Oh ! Le joli bonbon super acidulé qui laisse un goût amer, ça vous dit? Dès le titre, vous l’aviez pressenti ? Quelle perspicacité ! Comment résumer un de mes coups de cœur, à l’opposé de la tendance massive dominante de l’art contemporain chinois. Sur un mur de brique rouge du 798, le grand sanctuaire d’art contemporain à Beijing (article à venir) : l’affiche colorée d’une « jeune et jolie » fille archi girly, sur fond rose uni acidulé. La pause inspirée des magazines hype, quant au rendu, déconcertant de simplicité, limite enfantin. Oui, un vrai bonbon à la rose, avec un zeste de lemon. Quelques jours plus tard, rencontre avec Yangfan. Petit jeu : homme ou femme ? L’artiste peintre ne parle pas un mot d’anglais et moi, pas un de mandarin : lost in translation ? Heureusement il y a Jenny, pleine de bonne volonté mais dont l’anglais est assez difficile à saisir, la jeune assistante de la Linda Gallery, où expose Yangfan qui nous servira d’interprète. Merci Jen ! 


Gagné, Yangfan est une fille. Qui peint des filles. Déclinaison régressive et ingénue de l’univers « Sex in the City » de filles qui parlent de filles en langage filles, en s’adressant à tous. Dans la galerie, beaucoup d’hommes regardent les toiles avec attention. Yangfan la délicate dépeint la fragilité de filles superficielles, extraites du réel et isolées dans les fonds unis de ses peintures. Elles sont belles, parfaitement accessoirisées, mais il leur manque l’essentiel, une vie. Son message. Clair. Montrer ces filles obsédées de mode, dont l’unique but est de s’acheter toujours plus de fringues, avides de matérialisme et du paraître. Ces filles qui sont devenues un des symboles de la société chinoise actuelle :

– Aujourd’hui, il y a un manque de spiritualité, on met de côté beaucoup de choses spirituelles.

Deux lectures possibles des tableaux de Yangfan. D’où émerge une certaine contradiction :

– Ces jeunes femmes ont gagné en liberté, mais comme ça s’est passé très rapidement, elles se retrouvent seules et célibataires.

Ses toiles, sous une forme délibérément simpliste, décrivent une forme de dépression, entre tristesse, bonheur et questionnement sur la vie.

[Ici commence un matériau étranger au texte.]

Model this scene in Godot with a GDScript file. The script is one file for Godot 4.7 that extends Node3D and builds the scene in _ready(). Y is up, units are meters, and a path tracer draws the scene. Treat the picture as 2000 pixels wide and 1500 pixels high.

Yangfan peint depuis 10 ans et se partage entre sa carrière de peintre et de professeur de peinture à l’Université:

– Après avoir quitté l’école, je me demandais comment devenir une artiste ? Et c’est alors que j’ai eu l’idée de traiter des dernières générations de femmes et de les projeter dans le futur.

Sa manière de travailler : ses jours à peindre, ses nuits à regarder les gens, leurs expressions, vêtements.

– J’imagine leur travail, j’invente de petites « fashion stories ». Je suis aussi styliste par plaisir.

D’ailleurs les fringues de ces héroïnes lisses dépressives sortent tout droit de son imagination. Le futur. Toujours à peindre. Des sculptures en coton, de filles, toujours. Et l’an prochain, des poupées uniques avec des détails traditionnels chinois pour exposer dans une galerie. Finalement être une fille dans l’air du temps, ne rime pas forcément avec « a vain solo life » ! La preuve, Yangfan n’est ni seule ni célibataire.